How does KCS relate to Intelligent Swarming?

Organizations with mature KCS implementations find that the ratio of new vs known issues coming into the support center shifts.  Where at first, issues were mostly known, once you capture organizational knowledge and make it available through a self-service mechanism, the work coming into the support center shifts to mostly new.  This requires a different approach: the way we solve new issues is different from the way we solve known.

The most efficient way to manage requests is to connect:

  • people to content for known issues
  • people to people for new issues

KCS strives to make the first as efficient as possible.  Intelligent Swarming addresses the second.

KCS and Intelligent Swarming are complimentary to another. Intelligent Swarming will be most helpful for solving issues that are complex and new to the support organization. The result of the swarm activity is not only a resolution to the issue but also a knowledge article, using KCS. This way, other knowledge workers can reuse the work of the swarm, in case the issue happens again.

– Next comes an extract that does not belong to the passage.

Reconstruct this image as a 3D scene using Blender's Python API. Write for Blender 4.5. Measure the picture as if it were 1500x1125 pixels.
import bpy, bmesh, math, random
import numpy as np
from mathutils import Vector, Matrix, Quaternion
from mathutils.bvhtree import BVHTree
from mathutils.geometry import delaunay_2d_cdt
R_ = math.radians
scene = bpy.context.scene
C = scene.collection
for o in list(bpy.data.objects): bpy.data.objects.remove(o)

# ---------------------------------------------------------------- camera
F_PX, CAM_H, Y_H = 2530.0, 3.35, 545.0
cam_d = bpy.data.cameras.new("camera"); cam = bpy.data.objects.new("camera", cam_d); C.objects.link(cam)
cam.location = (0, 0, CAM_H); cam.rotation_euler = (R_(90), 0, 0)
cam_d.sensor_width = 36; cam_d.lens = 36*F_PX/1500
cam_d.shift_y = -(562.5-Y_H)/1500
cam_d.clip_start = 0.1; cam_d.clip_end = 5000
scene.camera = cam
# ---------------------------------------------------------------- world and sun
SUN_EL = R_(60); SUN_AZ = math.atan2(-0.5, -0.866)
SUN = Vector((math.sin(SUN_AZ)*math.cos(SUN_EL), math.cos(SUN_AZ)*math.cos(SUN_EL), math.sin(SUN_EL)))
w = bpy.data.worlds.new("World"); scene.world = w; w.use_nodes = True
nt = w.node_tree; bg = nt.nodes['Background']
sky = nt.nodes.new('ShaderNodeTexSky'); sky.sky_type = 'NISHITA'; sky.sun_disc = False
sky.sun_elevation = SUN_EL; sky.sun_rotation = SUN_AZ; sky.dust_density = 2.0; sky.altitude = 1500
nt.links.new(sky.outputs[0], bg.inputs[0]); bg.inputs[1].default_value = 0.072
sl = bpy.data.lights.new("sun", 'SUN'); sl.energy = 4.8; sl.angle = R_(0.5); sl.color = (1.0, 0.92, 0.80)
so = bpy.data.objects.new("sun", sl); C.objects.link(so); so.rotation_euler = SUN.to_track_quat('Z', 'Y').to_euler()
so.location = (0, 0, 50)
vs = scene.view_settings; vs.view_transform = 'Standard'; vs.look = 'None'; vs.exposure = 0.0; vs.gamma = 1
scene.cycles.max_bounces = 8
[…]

In short, KCS deals with content (knowledge), while Intelligent Swarming deals with people (collaboration).

Regarding organizational learning, KCS uses a double-loop process, consisting of a Solve Loop and Evolve Loop. The Solve Loop focuses on solving issues; the Evolve Loop focuses on improving organizational practices (the bigger picture). Intelligent Swarming can be integrated into the Solve Loop and be part of the process of solving exceptions.